University of California San Diego doctoral student John C. Dulin, under the direction of Dr. Joel Robbins, will conduct social scientific research on the relationship between religious conflict and the use of geographic space. While both religious conflict and territorial competition frequently co-occur, this research will be the first to focus on the particular trajectory of conflict in relation to variability in the use of space. The research will be conducted in the town of Gondar, in northwest Ethiopia, a traditional center of Ethiopian Orthodoxy and the site recent outbreaks of religious violence. The Gondor religious field contains a multiplicity of religions, which allows the researcher to examine the distinct ways each relates to space and how that has shaped the course of religious conflict. In particular, he will test the hypothesis that differences in spatial practices rather than sectarian differences explain the greater rates of violent conflict between some religious groups and not others.
The researcher will conduct 24 months of fieldwork in Gondor, collecting data with a mixture of social scientific methods including: qualitative interviewing, archival research, and the mapping of religious space and religious conflicts using Global Positioning Systems (GPS).

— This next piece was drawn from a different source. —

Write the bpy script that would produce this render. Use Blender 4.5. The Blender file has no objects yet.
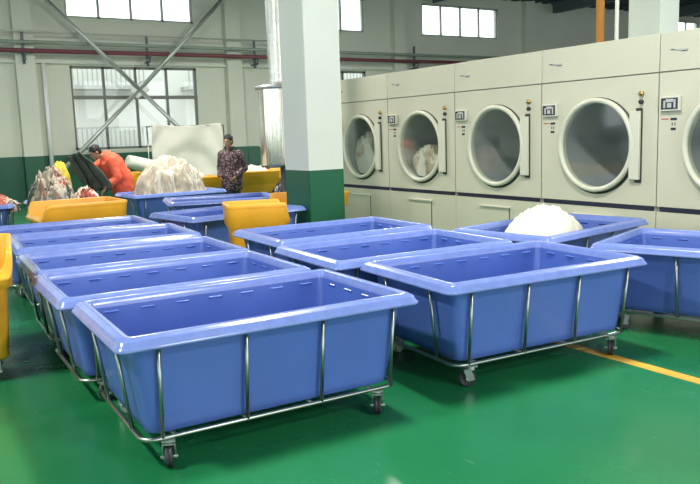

This project is important because it will further develop anthropological theories of religious conflict, which acknowledge that many conflicts center on the religious use of space, but do not articulate the relationship between the particular trajectory of an instance of religious conflict and the specific form of the antagonists' religious use of space. On a more practical level, by getting at the underlying reasons for space-related conflict, findings from this research might inform practices and policy for reducing conflict. Funding this research also supports the education of a graduate student.